For the business traveller, Emirates operates the world's largest First Class lounge on Concourse A, over a hundred thousand square feet, spanning twenty-four gates, with direct boarding from the lounge floor. Timeless Spa offers complimentary fifteen-minute treatments for First Class passengers. There is a proper cigar lounge, a Le Clos wine room, and a shoe-shine service that does sneakers. For Priority Pass, Ahlan First in Terminal 1 is the consensus pick.

Emirates First Class Lounge, Concourse A, Dubai International Airport
VI
The escape velocity

You have two hours. Or four. Or eight. Or thirteen. Here is what to do.

2 hours

Stay airside. Walk the duty-free. Find the A380 window between gates A3 and A20. Gahwa at S34. Return to gate.

4 hours

Stay airside. Immigration eats thirty minutes each way. Ride the APM between Concourses A and B. Eat at Tranzeet. Buy a FIX bar. Check Dubai Connect eligibility while you wait.

8 hours

Clear immigration. Metro Red Line to Burj Khalifa station, twenty-five minutes. Observation deck on the 124th floor. Walk the Mall. Metro back.
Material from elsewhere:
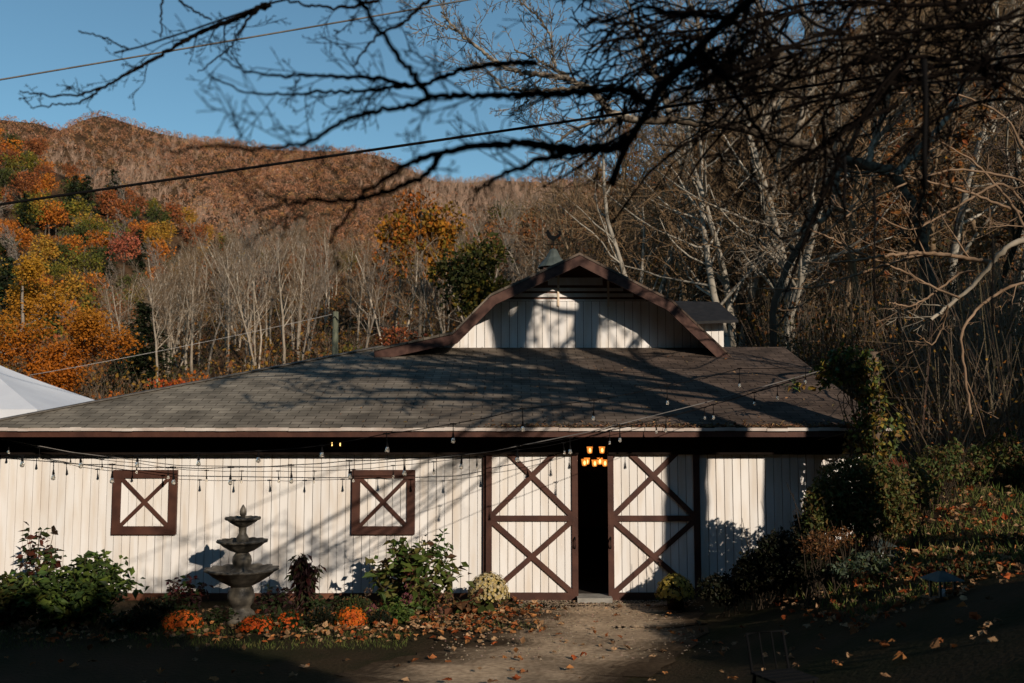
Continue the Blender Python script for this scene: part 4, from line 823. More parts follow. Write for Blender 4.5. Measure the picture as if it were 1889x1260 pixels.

Budget an hour for re-entry.

13 hours

Metro to Dubai Mall. Burj Khalifa at sunset. Taxi to Deira: Gold Souk, Spice Souk. Abra across the Creek for one dirham. Dinner at Arabian Tea House in Al Fahidi. Metro back. Shower, sleep, flight.

The Dubai Metro Red Line connects Terminal 3 to the city. Dubai Mall is twenty-five minutes. Deira is fifteen. Taxis to downtown run about fifty dirhams. The Metro is cheaper, faster at peak hours, and runs every few minutes until midnight.

VII
The 0.5x moment

Dubai's photograph is the A380s.

Stand at the glass curtain wall on Concourse A, between gates A3 and A20. Go after eleven at night. The apron is floodlit, six to eight Emirates superjumbos parked nose to tail, tails glowing UAE colours. Switch to 0.5x. Frame the row through the glass.

This is the photograph that does not look like an airport. The effect is of a museum of flight where the exhibits are still running. No other airport on Earth lets you take this picture. Dubai built the world's busiest A380 facility and put it behind a window anyone can walk up to.